New Zain program aims to push company to market top by 2011

06.05.2009
Zain, Africa's second-largest mobile service operator, has announced a new program dubbed "Drive2011," aimed at propelling the company toward its target of being a top 10 global mobile-telecom operator by 2011.

Drive2011 will help streamline the company's core operations and services, and assist in continual assessment of Zain's growth plan. Zain Group CEO Saad Al Barrak said the new program will realize significant efficiencies, allowing Zain to provide communication services such as voice, SMS (short message service) and data at an optimum cost as the company moves to expand.

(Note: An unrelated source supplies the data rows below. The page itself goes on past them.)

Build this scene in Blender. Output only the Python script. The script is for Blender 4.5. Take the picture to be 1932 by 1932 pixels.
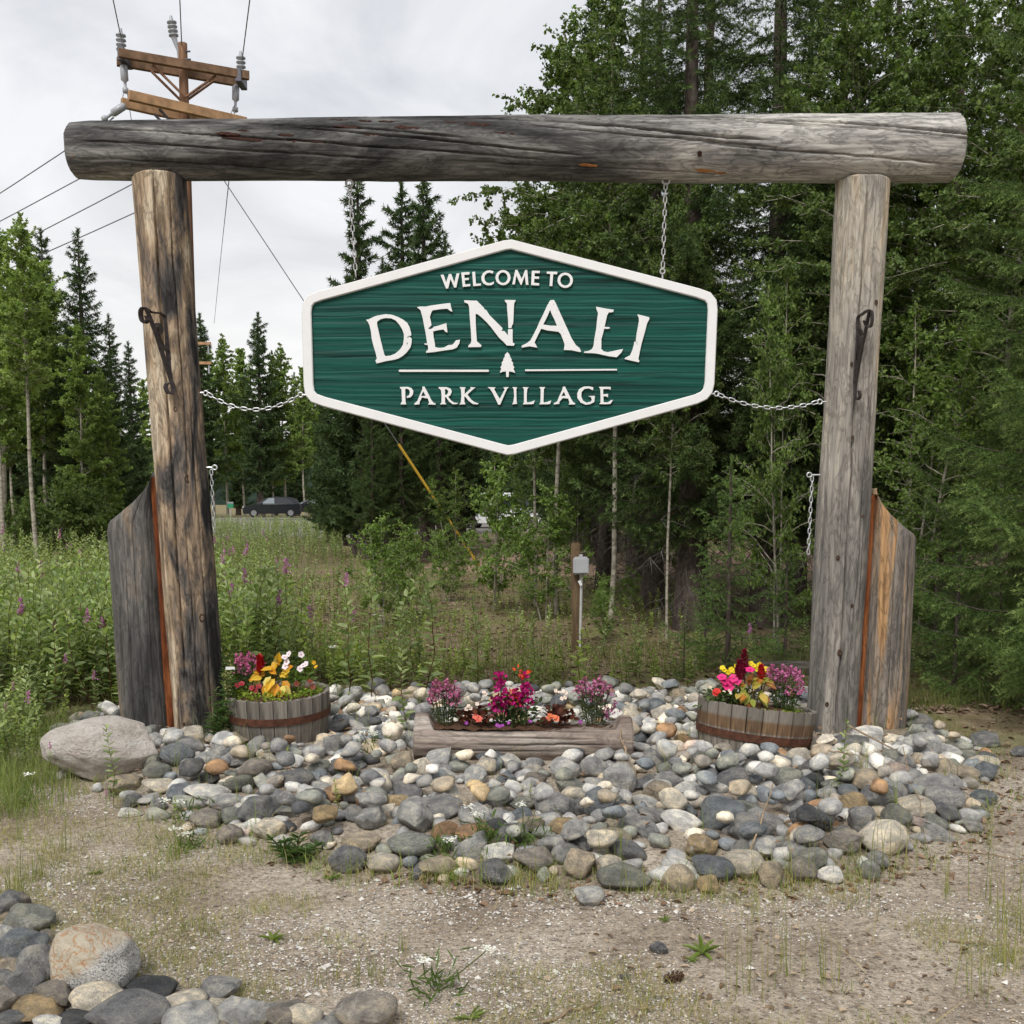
import bpy, bmesh, math, random
import numpy as np
from mathutils import Vector, Matrix

for _o in list(bpy.data.objects):
    bpy.data.objects.remove(_o)
SC = bpy.context.scene
COL = SC.collection
rad = math.radians

# ------------------------------------------------------------------ camera
CZ = 1.65                       # eye height
PITCH = rad(5.5)                # looking slightly down, frame shifted up
FPX = 1932.0                    # focal length in units of the photograph's width (1932)
HOR = 945.0
VC = HOR + FPX * math.tan(PITCH)
cam_d = bpy.data.cameras.new('camera')
cam = bpy.data.objects.new('camera', cam_d)
COL.objects.link(cam)
cam.location = (0, 0, CZ)
cam.rotation_euler = (math.pi / 2 - PITCH, 0, 0)
cam_d.sensor_width = 36
cam_d.lens = 36.0 * FPX / 1932.0
cam_d.shift_y = (VC - 966.0) / 1932.0
cam_d.clip_end = 3000
SC.camera = cam

# ------------------------------------------------------------------ world, sun, exposure
SUN_EL, SUN_AZ = rad(50), rad(200)      # azimuth from +Y clockwise: behind the camera, a little left
world = bpy.data.worlds.new('World')
SC.world = world
world.use_nodes = True
wn = world.node_tree
wn.nodes.clear()
def WN(t, **kw):
    n = wn.nodes.new(t)
    for k, v in kw.items():
        if k in n.inputs: n.inputs[k].default_value = v
        else: setattr(n, k, v)
    return n
w_out = WN('ShaderNodeOutputWorld')
sky = WN('ShaderNodeTexSky', sky_type='NISHITA', sun_disc=False, sun_elevation=SUN_EL, sun_rotation=SUN_AZ)
bg1 = WN('ShaderNodeBackground', Strength=0.1)
wn.links.new(sky.outputs[0], bg1.inputs[0])
tc = WN('ShaderNodeTexCoord')
sep = WN('ShaderNodeSeparateXYZ')
wn.links.new(tc.outputs['Generated'], sep.inputs[0])
zadd = WN('ShaderNodeMath', operation='ADD'); zadd.inputs[1].default_value = 0.28
wn.links.new(sep.outputs[2], zadd.inputs[0])
dx = WN('ShaderNodeMath', operation='DIVIDE'); dy = WN('ShaderNodeMath', operation='DIVIDE')
wn.links.new(sep.outputs[0], dx.inputs[0]); wn.links.new(zadd.outputs[0], dx.inputs[1])
wn.links.new(sep.outputs[1], dy.inputs[0]); wn.links.new(zadd.outputs[0], dy.inputs[1])
cmb = WN('ShaderNodeCombineXYZ')
wn.links.new(dx.outputs[0], cmb.inputs[0]); wn.links.new(dy.outputs[0], cmb.inputs[1])
cn = WN('ShaderNodeTexNoise', Scale=2.4, Detail=7.0, Roughness=0.55, Distortion=0.5)
wn.links.new(cmb.outputs[0], cn.inputs['Vector'])
cr = WN('ShaderNodeValToRGB')
cr.color_ramp.elements[0].position = 0.36; cr.color_ramp.elements[0].color = (0.325, 0.332, 0.348, 1)
cr.color_ramp.elements[1].position = 0.62; cr.color_ramp.elements[1].color = (0.455, 0.458, 0.466, 1)
wn.links.new(cn.outputs[0], cr.inputs[0])
hz = WN('ShaderNodeMapRange'); hz.inputs[1].default_value = 0.0; hz.inputs[2].default_value = 0.34
hz.inputs[3].default_value = 0.85; hz.inputs[4].default_value = 0.0
wn.links.new(sep.outputs[2], hz.inputs[0])
cm = WN('ShaderNodeMixRGB'); cm.inputs[2].default_value = (0.52, 0.50, 0.475, 1)
wn.links.new(hz.outputs[0], cm.inputs[0]); wn.links.new(cr.outputs[0], cm.inputs[1])
bg2 = WN('ShaderNodeBackground', Strength=1.0)
wn.links.new(cm.outputs[0], bg2.inputs[0])
mixs = WN('ShaderNodeMixShader'); mixs.inputs[0].default_value = 0.94
wn.links.new(bg1.outputs[0], mixs.inputs[1]); wn.links.new(bg2.outputs[0], mixs.inputs[2])
wn.links.new(mixs.outputs[0], w_out.inputs[0])

sun_d = bpy.data.lights.new('sun', 'SUN')
sun_d.energy = 1.5
sun_d.angle = rad(24)
sun_d.color = (1.0, 0.965, 0.92)
sun = bpy.data.objects.new('sun', sun_d)
COL.objects.link(sun)
sdir = Vector((math.sin(SUN_AZ) * math.cos(SUN_EL), math.cos(SUN_AZ) * math.cos(SUN_EL), math.sin(SUN_EL)))
sun.rotation_euler = sdir.to_track_quat('Z', 'Y').to_euler()

vs = SC.view_settings
vs.view_transform = 'Standard'; vs.look = 'None'; vs.gamma = 1.0; vs.use_curve_mapping = False
vs.exposure = 1.05
SC.render.engine = 'CYCLES'
SC.cycles.use_denoising = True
SC.cycles.use_adaptive_sampling = True
SC.cycles.adaptive_threshold = 0.025
SC.cycles.max_bounces = 6
SC.cycles.diffuse_bounces = 3
SC.cycles.glossy_bounces = 2
SC.cycles.transmission_bounces = 4
SC.cycles.caustics_reflective = False
SC.cycles.caustics_refractive = False

# ------------------------------------------------------------------ projection helpers
SP, CP = math.sin(PITCH), math.cos(PITCH)
def ray(u, v):
    k = VC - v
    y = FPX * CP + k * SP
    z = -FPX * SP + k * CP
    return ((u - 966.0) / y, 1.0, z / y)
def unp(u, v, Y):
    d = ray(u, v)
    return Vector((d[0] * Y, Y, CZ + d[2] * Y))
def atz(u, v, z=0.0):
    d = ray(u, v)
    Y = (z - CZ) / d[2]
    return Vector((d[0] * Y, Y, z))
def fx(u, Y, z=0.0):
    return (u - 966.0) / FPX * (Y * CP + (CZ - z) * SP)

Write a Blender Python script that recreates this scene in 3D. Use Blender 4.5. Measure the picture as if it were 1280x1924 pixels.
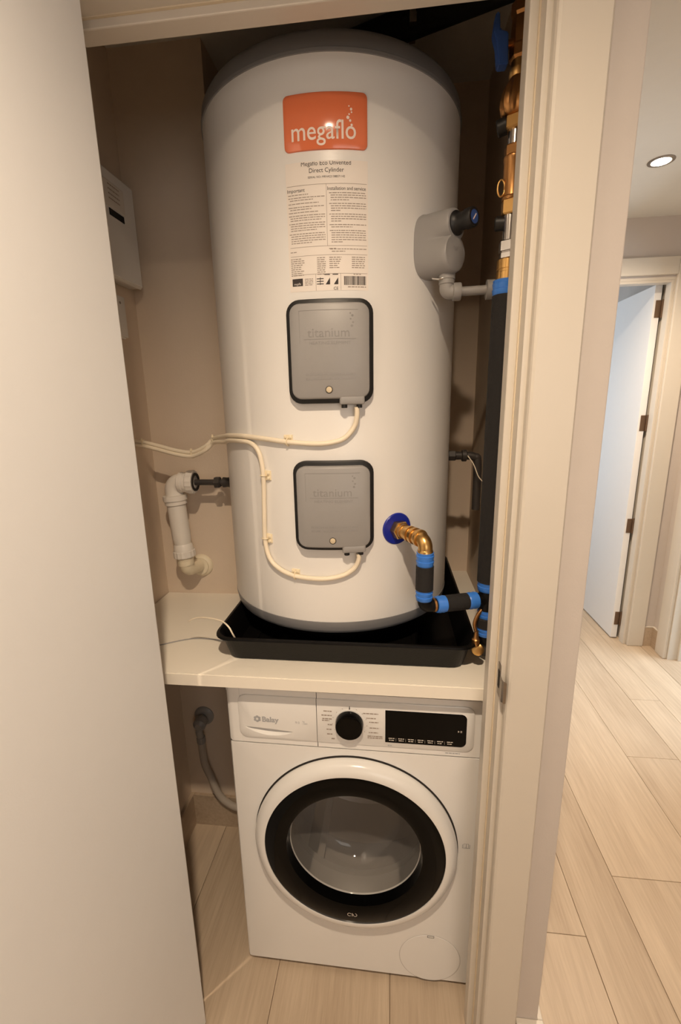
import bpy, bmesh, math, random
from mathutils import Vector, Matrix
random.seed(7)
PI = math.pi
for _o in list(bpy.data.objects): bpy.data.objects.remove(_o)
S = bpy.context.scene
COL = S.collection

# ------------------------------------------------------------------ camera
cam_d = bpy.data.cameras.new('camera'); cam = bpy.data.objects.new('camera', cam_d); COL.objects.link(cam)
yaw, pit, rol, FPX = -0.116334, 0.230437, -0.020038, 842.343
F = Vector((math.sin(yaw)*math.cos(pit), math.cos(yaw)*math.cos(pit), -math.sin(pit)))
R = Vector((math.cos(yaw), -math.sin(yaw), 0)); U = R.cross(F)
R2 = R*math.cos(rol) + U*math.sin(rol); U2 = U*math.cos(rol) - R*math.sin(rol)
M = Matrix(((R2.x, U2.x, -F.x), (R2.y, U2.y, -F.y), (R2.z, U2.z, -F.z))).to_4x4()
M.translation = Vector((0.06711, -0.82599, 1.47458)); cam.matrix_world = M
cam_d.sensor_fit = 'HORIZONTAL'; cam_d.sensor_width = 36; cam_d.lens = FPX/1280*36
cam_d.clip_start = 0.02; cam_d.clip_end = 50
S.camera = cam

# ------------------------------------------------------------------ light and exposure
S.view_settings.view_transform = 'Standard'; S.view_settings.look = 'None'
S.view_settings.gamma = 1; S.view_settings.use_curve_mapping = False
S.view_settings.exposure = 0.24
W = bpy.data.worlds.new('world'); S.world = W; W.use_nodes = True
W.node_tree.nodes['Background'].inputs[0].default_value = (1, .9, .78, 1)
W.node_tree.nodes['Background'].inputs[1].default_value = 0.02
WARM = (1.0, .785, .565); COOL = (.74, .88, 1.0)
LAMP_W = 106.0                      # each recessed ceiling lamp
CEIL = 2.38
LAMPS = [(.04, -.88), (-1.15, -.88), (1.10, 1.31)]
def area(name, loc, rot, sx, sy, power, col):
    d = bpy.data.lights.new(name, 'AREA'); d.shape = 'RECTANGLE'; d.size = sx; d.size_y = sy
    d.energy = power; d.color = col
    o = bpy.data.objects.new(name, d); COL.objects.link(o); o.location = loc; o.rotation_euler = rot
    return o
# daylight entering through the windows of the two rooms beyond the hall
area('daylight_far_room', (.15, 3.0, 1.45), (0, -PI/2, 0), 1.4, 1.3, 11, COOL)
area('daylight_side_room', (3.6, 1.2, 1.45), (0, PI/2, 0), 1.5, 1.6, 80, COOL)
# fill light added behind the camera, set in a made-up hall window
area('fill_behind_camera', (.95, -2.95, 1.55), (-PI/2, 0, PI), 1.3, 1.25, 12, (1, .93, .86))

# ------------------------------------------------------------------ materials
def lin(c): return tuple(((v/255)/12.92 if v/255 <= .04045 else ((v/255+.055)/1.055)**2.4) for v in c)
def mat(name, rgb, rough=.5, metal=0., var=.04, scale=30, bump=0., bscale=200, coat=0., spec=.5):
    m = bpy.data.materials.new(name); m.use_nodes = True; nt = m.node_tree; b = nt.nodes['Principled BSDF']
    c = lin(rgb)
    tc = nt.nodes.new('ShaderNodeTexCoord'); n = nt.nodes.new('ShaderNodeTexNoise')
    n.inputs['Scale'].default_value = scale; n.inputs['Detail'].default_value = 3
    nt.links.new(tc.outputs['Object'], n.inputs['Vector'])
    mx = nt.nodes.new('ShaderNodeMix'); mx.data_type = 'RGBA'
    mx.inputs[6].default_value = tuple(v*(1-var) for v in c)+(1,); mx.inputs[7].default_value = tuple(min(1, v*(1+var)) for v in c)+(1,)
    nt.links.new(n.outputs['Fac'], mx.inputs[0]); nt.links.new(mx.outputs[2], b.inputs['Base Color'])
    b.inputs['Roughness'].default_value = rough; b.inputs['Metallic'].default_value = metal
    b.inputs['Specular IOR Level'].default_value = spec
    if coat: b.inputs['Coat Weight'].default_value = coat; b.inputs['Coat Roughness'].default_value = .08
    if bump:
        n2 = nt.nodes.new('ShaderNodeTexNoise'); n2.inputs['Scale'].default_value = bscale; n2.inputs['Detail'].default_value = 2
        nt.links.new(tc.outputs['Object'], n2.inputs['Vector'])
        bp = nt.nodes.new('ShaderNodeBump'); bp.inputs['Strength'].default_value = bump; bp.inputs['Distance'].default_value = .002
        nt.links.new(n2.outputs['Fac'], bp.inputs['Height']); nt.links.new(bp.outputs['Normal'], b.inputs['Normal'])
    return m
def glass_mat(name, tint, rough=.02, painted_haze=.10):
    m = bpy.data.materials.new(name); m.use_nodes = True; nt = m.node_tree; nt.nodes.clear()
    o = nt.nodes.new('ShaderNodeOutputMaterial'); t = nt.nodes.new('ShaderNodeBsdfTransparent'); t.inputs[0].default_value = tint+(1,)
    g = nt.nodes.new('ShaderNodeBsdfGlossy'); g.inputs['Roughness'].default_value = rough
    f = nt.nodes.new('ShaderNodeFresnel'); f.inputs[0].default_value = 1.5; x = nt.nodes.new('ShaderNodeMixShader')
    nt.links.new(f.outputs[0], x.inputs[0]); nt.links.new(t.outputs[0], x.inputs[1]); nt.links.new(g.outputs[0], x.inputs[2])
    pd = nt.nodes.new('ShaderNodeBsdfDiffuse'); pd.inputs[0].default_value = (.8, .78, .75, 1); x2 = nt.nodes.new('ShaderNodeMixShader'); x2.inputs[0].default_value = painted_haze  # diffuse share lightens the glass in place of room reflections
    nt.links.new(x.outputs[0], x2.inputs[1]); nt.links.new(pd.outputs[0], x2.inputs[2]); nt.links.new(x2.outputs[0], o.inputs[0]); return m
def emit(name, rgb, s):
    m = bpy.data.materials.new(name); m.use_nodes = True; nt = m.node_tree; b = nt.nodes['Principled BSDF']
    b.inputs['Base Color'].default_value = (.8, .8, .8, 1); b.inputs['Emission Color'].default_value = rgb+(1,); b.inputs['Emission Strength'].default_value = s
    return m
def oak(name, dark, light):
    m = bpy.data.materials.new(name); m.use_nodes = True; nt = m.node_tree; b = nt.nodes['Principled BSDF']
    L = nt.links.new; N = nt.nodes.new
    tc = N('ShaderNodeTexCoord'); oi = N('ShaderNodeObjectInfo'); add = N('ShaderNodeVectorMath'); add.operation = 'ADD'
    mul = N('ShaderNodeVectorMath'); mul.operation = 'SCALE'; mul.inputs['Scale'].default_value = 7.3
    cmb = N('ShaderNodeCombineXYZ'); L(oi.outputs['Random'], cmb.inputs[0]); L(oi.outputs['Random'], cmb.inputs[1]); L(cmb.outputs[0], mul.inputs[0])
    L(tc.outputs['Object'], add.inputs[0]); L(mul.outputs[0], add.inputs[1])
    mp = N('ShaderNodeMapping'); mp.inputs['Scale'].default_value = (62, 3.0, 62); L(add.outputs[0], mp.inputs[0])
    n = N('ShaderNodeTexNoise'); n.inputs['Scale'].default_value = 1.6; n.inputs['Detail'].default_value = 6; n.inputs['Roughness'].default_value = .65
    L(mp.outputs[0], n.inputs['Vector'])
    mp2 = N('ShaderNodeMapping'); mp2.inputs['Scale'].default_value = (9, .9, 9); L(add.outputs[0], mp2.inputs[0])
    n2 = N('ShaderNodeTexNoise'); n2.inputs['Scale'].default_value = 1.2; n2.inputs['Detail'].default_value = 3; n2.inputs['Distortion'].default_value = 1.2
    L(mp2.outputs[0], n2.inputs['Vector'])
    ma = N('ShaderNodeMath'); ma.operation = 'MULTIPLY_ADD'; L(n.outputs['Fac'], ma.inputs[0]); ma.inputs[1].default_value = .6
    mb = N('ShaderNodeMath'); mb.operation = 'MULTIPLY'; L(n2.outputs['Fac'], mb.inputs[0]); mb.inputs[1].default_value = .4; L(mb.outputs[0], ma.inputs[2])
    mc = N('ShaderNodeMath'); mc.operation = 'MULTIPLY_ADD'; L(oi.outputs['Random'], mc.inputs[0]); mc.inputs[1].default_value = .16; L(ma.outputs[0], mc.inputs[2])
    cr = N('ShaderNodeValToRGB'); cr.color_ramp.elements[0].position = .30; cr.color_ramp.elements[0].color = lin(dark)+(1,)
    cr.color_ramp.elements[1].position = .78; cr.color_ramp.elements[1].color = lin(light)+(1,)
    L(mc.outputs[0], cr.inputs[0]); L(cr.outputs[0], b.inputs['Base Color'])
    bp = N('ShaderNodeBump'); bp.inputs['Strength'].default_value = .12; bp.inputs['Distance'].default_value = .001
    L(n.outputs['Fac'], bp.inputs['Height']); L(bp.outputs[0], b.inputs['Normal'])
    b.inputs['Roughness'].default_value = .42
    return m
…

Drive2011 is expected to improve Zain's operating margin by 5 percent within 12 months and provide the ability to capture future growth in markets where Zain operates, Al Barrak said.

Zain operates in 23 countries in Africa and the Middle East, including Kenya, Zambia, Malawi, Bharain and Jordan, with a workforce of more than 15,000. However, the new program will result in the loss of 2,000 jobs, or a 13 percent workforce reduction across the board.

"Zain Group will align its head office and operations structures in accordance with the new operating model. This will result in the reduction of workforce across the board," Al Barrak said.

While Zain is viewed as being well on track to becoming a top global operator, as the company's investments in merging markets have positioned it to ensure long-term growth, it is the first mobile service provider in Africa to announce job cuts. Communication experts believe that the move is aimed at withstanding the global economic crisis that has heavily affected many countries on the continent, resulting in job losses as many companies are closing.